One night we were watching a movie and one of the men topside was hit in the shoulder by a round of gunfire from the beach. And, “What’s this crud about ‘no movie’ tonight?” Not topside, at any rate. The prospects of carrying out our normal deployment and returning to Newport as originally scheduled seemed remote.

As always, liberty for the crew, even for only one sixth of us, was a welcome relief from the tedium of laying at anchor, waiting for something to happen. And it was especially important when trying to anticipate the unknown of the days to come; where and when would be the next liberty?

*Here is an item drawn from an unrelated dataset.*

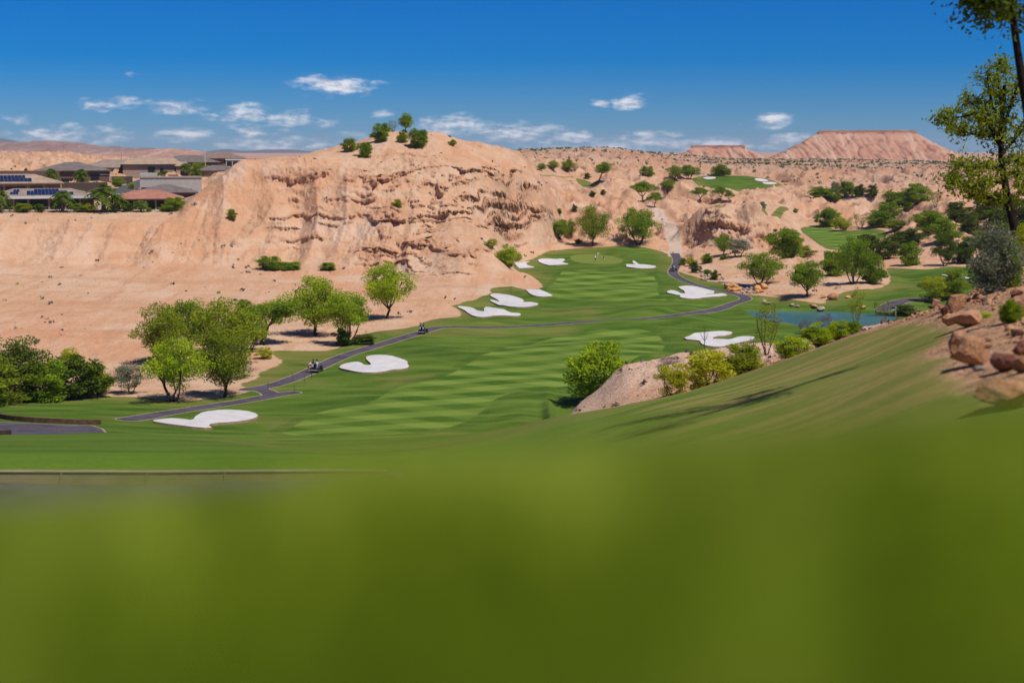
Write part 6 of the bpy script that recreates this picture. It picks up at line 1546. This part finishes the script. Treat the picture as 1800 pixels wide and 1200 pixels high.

All of the foregoing is to set the stage for the reader to appreciate one particular incident that happened while we were in Beirut. I was among the men in the liberty party returning to the ship. The LCVP was crowded with men who had been enjoying the pleasures of the local taverns, such as they were. While waiting for the boat to shove off from the dock, one sailor was especially loud and vociferous in expressing his dissatisfaction with the navy in general, and this ship in particular. He could hardly wait for his enlistment to expire so he could get out of the navy that he despised. He found no redeeming qualities at all, neither in the ship nor the navy at large. The navy had done him a terrible injustice by sending him on this tour of the Mediterranean and exposing him to the dangers of the factors in Lebanon.

His diatribe started before we left the dock and continued until we were approaching our gangway. His remarks were disturbing to a number of the men in the boat. At one pause for breath, and to gather his thoughts for more of the same ranting, I stopped him with a question.

I asked, “Do you want to get even with the navy?” He quickly responded, emphatically, “Sure.” My next questions were, “Are you sure? Do you really want to screw the navy?” Thinking that someone was offering retribution, his response was firm and deliberate, “Sure.” I said, “You can fix them good. Ship over.”

Not another word from him while we made the gangway, and the liberty party returned aboard.